Rayroud's Capitalism at Work is a stunning, detailed, and ornate cut-paper image that salutes the American way of business. Such work-intensive handcraft, familiar to this Texan from her native Switzerland, is enjoying a popular resurgence of interest in the United States. (Drexel University recently mounted a cut-paper solo show by a young Japanese artist, who gave a workshop for students through an interpreter.)

From the whimsical, imaginary world of Aram Moon, of West New York, N.J., comes the captivating, prizewinning Mr. X's Wonder Glasses. A true delight that flares into fantasy, it's a spidery contraption that expresses sheer fun.
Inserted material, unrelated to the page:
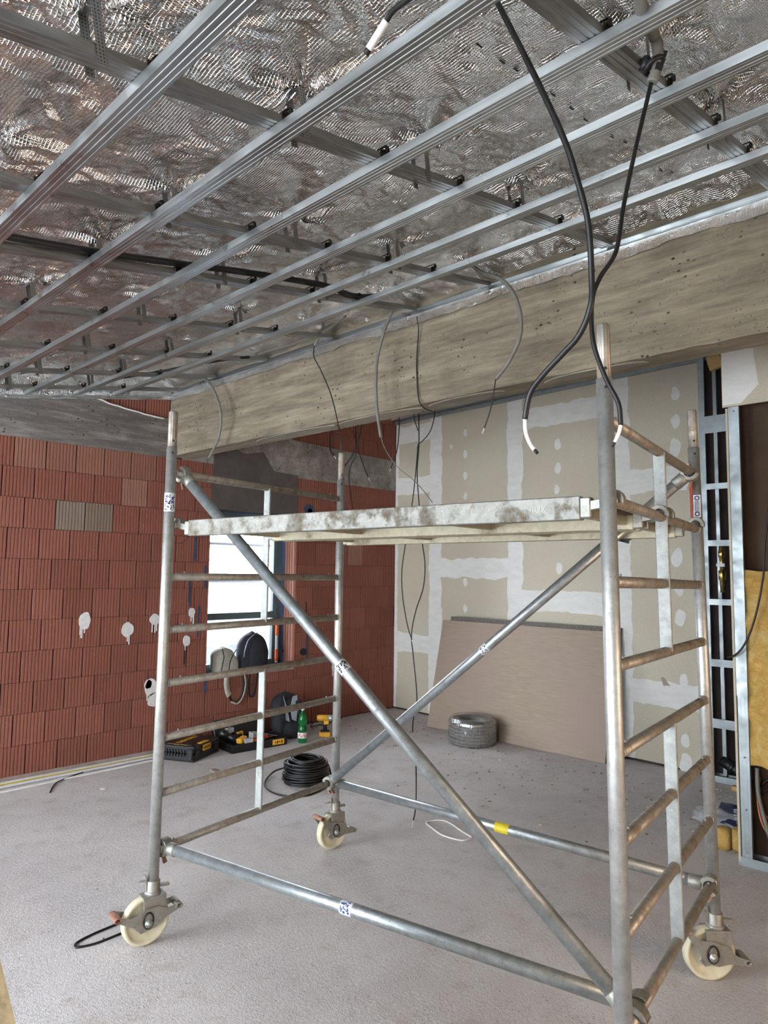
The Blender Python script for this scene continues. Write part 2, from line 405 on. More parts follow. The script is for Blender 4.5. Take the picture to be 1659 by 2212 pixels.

There's an upbeat tempo in this year's winners' circle as a whole. In one example, Philadelphian Stacey Webber's The Craftsmen Series: Ladder, a tribute to the working-class hero, is a hollow-constructed stepladder made from more than 3,000 pennies. Other Philadelphia prizewinners are Hiroe Hanazono's tranquil porcelain Condiment Dishes-Bean and Shawn Spangler's soothing, hefty Covered Jar of thrown porcelain.

Meanwhile, Jesse Walp of Reading, also a winner, shows a dramatic wooden piece focusing on trees in bud, while Gretchen Romey-Tanzer of Orleans, Mass., balances color and linear abstraction with agility in finely handwoven cotton. A multimedia work by Elizabeth Mears of Fairfax Station, Va., simply and keenly permits a range of responses without demanding any. Rounding out the show's 10 prizewinners is Bostonian Lois Russell, whose superb patchwork is quiet, decorous, and easy on the eye.

As if 90 exhibitors weren't enough, Christopher Ries, a contemporary glass sculptor who works in blocks of clear lead crystal as artist in residence at Schott North America of Duryea, Pa., has a concurrent 19-piece solo show, "Glass & Light," at the center.

In the Wissahickon

So physical and immediate are Richard Estell's landscape oil paintings, so fraught with impact and drama in his "Wild Nearby" show at Cerulean Arts Gallery, that any feeling of calm and repose they project is misleading.

Mostly panel paintings, they were done on site, their subjects often viewed by the Mount Airy artist at close range in the rugged Wissahickon Valley. There's implied motion and great intrinsic force released by their sensuous paint-handling and its underlying drawing. Estell's oils do challenge a conventional reading of pictorial landscape; I greatly admire the directness, conviction, and humane values expressed in subjects as old as human history.

All is calm

Young Kang, a Korean-born North Wales artist, displays 100 mostly porcelain ceramic pitchers, bowls, vases, cups, and even an umbrella stand in her show "Timeless Vessels" at Lansdale's Water Gallery. Styles range from elegant, shell-like, plain-white vessels - reminders of the ancient Korean preference for white porcelain that distinguished it from China and Japan - to a colorful Mark Rothko-inspired tableware series. Especially attractive are vessels adorned with small 3-D frogs, suggesting warm traces of human and animal life. Beauty and simplicity reign here.